Wie auch immer. Ich fragte mich jedenfalls danach, woher eigentlich diese Tradition des Lebkuchenhaus-Bauens kommt. Schließlich feiern wir ja Weihnachten, insofern würde es mehr Sinn machen, eine Krippe zu bauen. Aber, nein, ausgerechnet ein Hexenhaus. Recherchiert man ein wenig, gibt es da die eine oder andere Erklärung. Lebkuchen gab es offenbar schon in ähnlicher Form in der Antike – und ihm wurde mit all seinen Zutaten, darunter kostbare Gewürze, eine heilende Wirkung nachgesagt.
Im Mittelalter wurde der Lebkuchen dann in den Backstuben der Klöster gebacken – und so entstanden auch die immer neuen Formen: Herzen, Sterne, Figuren…
Etwa vom Jahr 1500 an galt Lebkuchen auch als Patenbrot, das Tanten und Onkel ihren Patenkindern schenkten. Vielleicht war es dann auch irgendwann das Märchen von „Hänsel und Gretel“, das zum Hausbau inspiriert hat. Und zugleich die Idee eines Schlaraffenlandes, das es bereits viel früher gab. Was jedenfalls gibt es Schöneres als ein zuckersüßes Haus, an dem man nach Herzenslust knabbern kann? Und so war es wohl bereits damals üblich, Lebkuchen-Häuser zu bauen und sie vor Weihnachten an Kinder, kirchliche Würdenträger oder auch arme Menschen zu verschenken.
Was mit meinen Lebkuchenhäusern damals passierte? Sie wurden nicht beknabbert, staubten bis Ostern voll und wurden dann irgendwann mit einer Mischung aus Heimlichkeit und Stillschweigen entsorgt. Und das aktuelle Haus mit der schwachen Statik, das inzwischen bei uns zuhause auf dem Klavier steht? Das wurde jetzt schon leicht beknabbert, auch wenn inzwischen zwei zuckrige Elche dort eingezogen sind.

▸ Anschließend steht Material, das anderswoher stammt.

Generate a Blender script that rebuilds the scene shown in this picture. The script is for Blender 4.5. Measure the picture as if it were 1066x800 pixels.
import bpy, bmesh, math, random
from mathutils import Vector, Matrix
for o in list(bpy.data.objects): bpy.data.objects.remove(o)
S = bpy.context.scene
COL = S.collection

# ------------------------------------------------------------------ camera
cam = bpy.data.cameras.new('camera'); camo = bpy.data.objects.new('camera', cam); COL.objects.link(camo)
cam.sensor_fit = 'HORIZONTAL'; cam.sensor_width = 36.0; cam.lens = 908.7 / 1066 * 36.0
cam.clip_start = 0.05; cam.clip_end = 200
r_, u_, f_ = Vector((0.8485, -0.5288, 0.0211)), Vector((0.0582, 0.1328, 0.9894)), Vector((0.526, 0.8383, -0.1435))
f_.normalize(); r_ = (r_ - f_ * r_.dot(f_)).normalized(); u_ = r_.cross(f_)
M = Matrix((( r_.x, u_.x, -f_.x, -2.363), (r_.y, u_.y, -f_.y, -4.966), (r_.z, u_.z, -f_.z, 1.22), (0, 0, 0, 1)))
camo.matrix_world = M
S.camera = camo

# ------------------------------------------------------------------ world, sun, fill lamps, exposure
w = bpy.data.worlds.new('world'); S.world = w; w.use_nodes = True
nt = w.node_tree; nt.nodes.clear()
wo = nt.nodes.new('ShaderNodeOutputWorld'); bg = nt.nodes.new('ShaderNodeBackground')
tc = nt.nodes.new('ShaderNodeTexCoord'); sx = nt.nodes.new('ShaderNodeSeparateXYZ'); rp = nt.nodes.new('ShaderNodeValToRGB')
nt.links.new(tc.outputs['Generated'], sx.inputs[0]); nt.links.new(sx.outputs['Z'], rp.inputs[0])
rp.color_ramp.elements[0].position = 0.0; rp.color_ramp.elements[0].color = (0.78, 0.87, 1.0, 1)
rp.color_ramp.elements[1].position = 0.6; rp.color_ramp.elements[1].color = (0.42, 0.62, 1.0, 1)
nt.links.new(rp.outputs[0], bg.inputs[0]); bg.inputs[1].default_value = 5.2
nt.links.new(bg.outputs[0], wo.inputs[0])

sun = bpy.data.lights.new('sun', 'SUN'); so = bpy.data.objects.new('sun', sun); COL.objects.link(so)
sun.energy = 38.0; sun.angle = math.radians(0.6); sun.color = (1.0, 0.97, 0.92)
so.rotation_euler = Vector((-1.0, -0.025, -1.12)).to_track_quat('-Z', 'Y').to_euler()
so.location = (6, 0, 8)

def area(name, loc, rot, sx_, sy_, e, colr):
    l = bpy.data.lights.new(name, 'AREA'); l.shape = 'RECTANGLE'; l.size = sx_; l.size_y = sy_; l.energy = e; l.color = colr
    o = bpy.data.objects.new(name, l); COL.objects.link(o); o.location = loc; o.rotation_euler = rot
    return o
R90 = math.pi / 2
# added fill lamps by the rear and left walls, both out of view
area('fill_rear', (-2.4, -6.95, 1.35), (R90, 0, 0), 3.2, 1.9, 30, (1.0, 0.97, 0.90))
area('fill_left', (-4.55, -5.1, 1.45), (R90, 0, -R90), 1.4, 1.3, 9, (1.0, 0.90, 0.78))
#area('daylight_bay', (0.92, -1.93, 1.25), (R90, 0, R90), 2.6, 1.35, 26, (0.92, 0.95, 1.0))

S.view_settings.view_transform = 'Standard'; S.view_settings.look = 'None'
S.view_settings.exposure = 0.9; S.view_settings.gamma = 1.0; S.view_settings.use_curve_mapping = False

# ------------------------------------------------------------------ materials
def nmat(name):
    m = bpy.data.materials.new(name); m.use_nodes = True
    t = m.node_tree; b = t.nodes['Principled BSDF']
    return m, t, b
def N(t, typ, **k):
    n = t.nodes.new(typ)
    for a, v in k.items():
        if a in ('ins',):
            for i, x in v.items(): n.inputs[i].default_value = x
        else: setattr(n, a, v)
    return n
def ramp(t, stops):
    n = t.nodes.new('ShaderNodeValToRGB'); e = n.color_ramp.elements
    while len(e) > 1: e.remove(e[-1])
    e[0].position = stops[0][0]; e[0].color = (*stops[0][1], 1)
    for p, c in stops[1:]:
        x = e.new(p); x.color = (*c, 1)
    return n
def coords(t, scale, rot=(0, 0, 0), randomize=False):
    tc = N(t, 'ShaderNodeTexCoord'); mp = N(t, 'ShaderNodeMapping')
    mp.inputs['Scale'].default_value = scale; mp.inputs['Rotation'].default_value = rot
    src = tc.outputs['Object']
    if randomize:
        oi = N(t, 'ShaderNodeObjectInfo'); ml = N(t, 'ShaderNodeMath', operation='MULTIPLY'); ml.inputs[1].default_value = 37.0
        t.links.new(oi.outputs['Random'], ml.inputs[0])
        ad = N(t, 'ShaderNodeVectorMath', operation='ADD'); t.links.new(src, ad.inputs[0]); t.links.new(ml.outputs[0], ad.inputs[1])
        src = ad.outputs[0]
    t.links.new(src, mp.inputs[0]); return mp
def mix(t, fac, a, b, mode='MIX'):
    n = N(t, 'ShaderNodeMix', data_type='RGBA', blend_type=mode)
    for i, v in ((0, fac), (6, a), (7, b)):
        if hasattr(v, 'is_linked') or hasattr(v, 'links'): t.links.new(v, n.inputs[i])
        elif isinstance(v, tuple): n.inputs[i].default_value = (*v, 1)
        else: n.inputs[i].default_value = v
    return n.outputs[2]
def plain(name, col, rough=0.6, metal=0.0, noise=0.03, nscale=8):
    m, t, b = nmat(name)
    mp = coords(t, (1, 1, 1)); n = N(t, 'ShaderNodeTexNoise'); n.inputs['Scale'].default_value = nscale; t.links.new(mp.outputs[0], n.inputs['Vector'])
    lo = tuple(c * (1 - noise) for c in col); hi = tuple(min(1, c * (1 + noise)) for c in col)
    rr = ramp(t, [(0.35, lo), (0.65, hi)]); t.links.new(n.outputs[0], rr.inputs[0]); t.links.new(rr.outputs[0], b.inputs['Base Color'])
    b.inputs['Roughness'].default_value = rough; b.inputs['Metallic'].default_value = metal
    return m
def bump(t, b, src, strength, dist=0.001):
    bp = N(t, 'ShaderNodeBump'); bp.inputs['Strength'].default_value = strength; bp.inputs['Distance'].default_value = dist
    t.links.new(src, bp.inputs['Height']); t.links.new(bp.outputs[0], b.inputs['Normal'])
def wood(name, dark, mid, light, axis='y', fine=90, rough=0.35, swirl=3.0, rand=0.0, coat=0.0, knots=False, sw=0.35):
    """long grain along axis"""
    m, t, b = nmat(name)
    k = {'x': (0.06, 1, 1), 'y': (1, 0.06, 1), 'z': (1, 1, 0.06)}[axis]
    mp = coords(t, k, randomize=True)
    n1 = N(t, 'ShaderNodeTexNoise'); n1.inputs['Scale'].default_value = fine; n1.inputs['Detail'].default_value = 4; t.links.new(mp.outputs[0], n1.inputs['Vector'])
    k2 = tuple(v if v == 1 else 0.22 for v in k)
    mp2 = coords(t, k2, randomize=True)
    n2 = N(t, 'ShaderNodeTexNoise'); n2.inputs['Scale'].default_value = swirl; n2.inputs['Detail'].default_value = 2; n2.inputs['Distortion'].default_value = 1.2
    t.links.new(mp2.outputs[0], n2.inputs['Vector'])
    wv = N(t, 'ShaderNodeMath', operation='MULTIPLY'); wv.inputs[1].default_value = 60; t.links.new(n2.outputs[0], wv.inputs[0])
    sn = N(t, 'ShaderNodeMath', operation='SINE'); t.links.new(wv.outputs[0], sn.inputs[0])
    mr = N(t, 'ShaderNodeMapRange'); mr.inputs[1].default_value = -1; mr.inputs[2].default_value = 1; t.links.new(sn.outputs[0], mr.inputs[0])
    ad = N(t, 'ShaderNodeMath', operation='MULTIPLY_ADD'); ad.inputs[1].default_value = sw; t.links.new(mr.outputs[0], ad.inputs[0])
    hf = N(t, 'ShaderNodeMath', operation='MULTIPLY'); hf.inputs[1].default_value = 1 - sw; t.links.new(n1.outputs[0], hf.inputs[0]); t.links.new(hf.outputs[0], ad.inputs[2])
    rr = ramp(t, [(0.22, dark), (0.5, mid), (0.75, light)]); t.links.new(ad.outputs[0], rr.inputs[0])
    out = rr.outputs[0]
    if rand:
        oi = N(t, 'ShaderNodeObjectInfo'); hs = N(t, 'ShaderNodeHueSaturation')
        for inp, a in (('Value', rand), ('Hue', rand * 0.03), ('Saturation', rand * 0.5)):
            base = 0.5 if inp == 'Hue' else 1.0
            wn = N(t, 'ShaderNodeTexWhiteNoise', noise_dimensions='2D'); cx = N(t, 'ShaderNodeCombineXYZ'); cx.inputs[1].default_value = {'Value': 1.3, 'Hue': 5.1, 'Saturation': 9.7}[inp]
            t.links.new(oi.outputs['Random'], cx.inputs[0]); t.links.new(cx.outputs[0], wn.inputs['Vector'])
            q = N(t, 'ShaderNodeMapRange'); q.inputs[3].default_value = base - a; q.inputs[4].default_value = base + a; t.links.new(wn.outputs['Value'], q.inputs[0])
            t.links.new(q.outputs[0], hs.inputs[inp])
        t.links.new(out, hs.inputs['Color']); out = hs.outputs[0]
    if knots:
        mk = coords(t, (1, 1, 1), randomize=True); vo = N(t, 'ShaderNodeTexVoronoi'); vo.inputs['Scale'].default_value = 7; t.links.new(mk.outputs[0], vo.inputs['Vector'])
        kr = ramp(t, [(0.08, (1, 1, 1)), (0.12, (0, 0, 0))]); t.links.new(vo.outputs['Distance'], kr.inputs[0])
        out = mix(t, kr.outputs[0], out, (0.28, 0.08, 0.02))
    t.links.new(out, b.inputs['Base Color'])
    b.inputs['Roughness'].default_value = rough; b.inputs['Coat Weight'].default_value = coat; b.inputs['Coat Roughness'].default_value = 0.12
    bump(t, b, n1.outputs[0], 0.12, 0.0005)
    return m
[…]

Das Rezept geht so – und ist selbst bei einem krummen und schiefen Haus tierisch lecker!
Lebkuchenhaus
Zutaten
200 g Butter, 500 g Honig, 200 g Zucker, 3 EL Kakaopulver, 1 Beutel Lebkuchengewürz, 1 kg Mehl, 1 Beutel Packpulver, 2 Eier, 1 Prise Salz, außerdem 2 Eiweiß und ca. 500 g Puderzucker für den Zuckerguss
Zubereitung
Butter, Honig, Zucker und Lebkuchengewürz bei mittlerer Hitze unter Rühren schmelzen und etwas abkühlen lassen.
Mehl, Backpulver und Salz vermengen und Honigmasse und Eier zugeben. Alles zu einem glatten Teig verkneten und mindestens zwei Stunden zugedeckt an einem kühlen Ort ruhen lassen.
Teig auf der bemehlten Arbeitsfläche gut einen halben cm dick ausrollen, ihn dann aufs Backblech legen und ihn bei 200 Grad im vorgeheizten Ofen ca. 10 Minuten backen.
Teig erkalten lassen und dann daraus die Teile für das Haus ausschneiden. Oder das Zelt. Oder was auch immer.